Darin liegt keine unzulässige Durchbrechung des Grundsatzes, wonach es für die Bewertung auf den Zeitpunkt der Entstehung des Veräußerungsgewinns ankommt (so aber FG München in EFG
2008, 1611). Nach der Rechtsprechung des Großen Senats des BFH gilt das Realisationsprinzip bei der Ermittlung eines Veräußerungsgewinns uneingeschränkt nur für den Zeitpunkt der
Entstehung des Gewinns. Für die Höhe des tatsächlich erzielten Erlöses kommt es dagegen auf den Zeitpunkt der Erfüllung (Zufluss) an. § 16 Abs. 2 EStG (und § 17
Abs. 2 EStG) gehen insofern als speziellere Vorschriften dem Realisationsgrundsatz vor (vgl. Beschluss des Großen Senats des BFH in BFHE 172, 66, BStBl II 1993, 897).
dd) Verändert sich der Wert der Gegenleistung nach vollständiger Erfüllung der Gegenleistungspflicht, beeinflusst dies die Höhe des Veräußerungspreises nicht mehr. Vereinbarungen,
durch welche eine bereits erfüllte Gegenleistung noch einmal geändert wird, wirken nach der Rechtsprechung nur dann auf den Zeitpunkt der Entstehung des Veräußerungsgewinns zurück,
wenn der Rechtsgrund für die spätere Änderung im ursprünglichen Rechtsgeschäft bereits angelegt war (vgl. BFH-Urteile vom 19. August 2003 VIII R 67/02, BFHE 203, 309,
BStBl II 2004, 107; vom 14. Juni 2005 VIII R 14/04, BFHE 210, 278, BStBl II 2006, 15; in BFHE 237, 234, BStBl II 2012, 675). Eine derartige Einschränkung sieht die
Rechtsprechung für tatsächliche oder rechtliche Veränderungen, die vor Erfüllung des Anspruchs auf die Gegenleistung eintreten, jedoch nicht vor.

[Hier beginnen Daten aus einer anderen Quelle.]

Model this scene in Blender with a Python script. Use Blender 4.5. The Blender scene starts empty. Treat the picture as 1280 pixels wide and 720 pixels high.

3. Das FG ist von anderen Rechtsgrundsätzen ausgegangen. Sein Urteil ist deshalb aufzuheben. Die Sache ist spruchreif. Das FG hat mit bindender Wirkung (§ 118 Abs. 2 FGO)
festgestellt, dass die jungen U-Aktien am Tag der Einbuchung in das Depot des Klägers mit 2,20 € je Aktie zu bewerten waren. Darüber besteht zwischen den Beteiligten kein Streit;
der Senat sieht auch keine Veranlassung, diese Feststellung, die für die Entscheidung des FG nicht tragend war, in Zweifel zu ziehen. Danach kann der Senat in der Sache selbst
entscheiden. Die Klage ist begründet.
4. Die Kostenentscheidung beruht auf § 135 Abs. 1 FGO.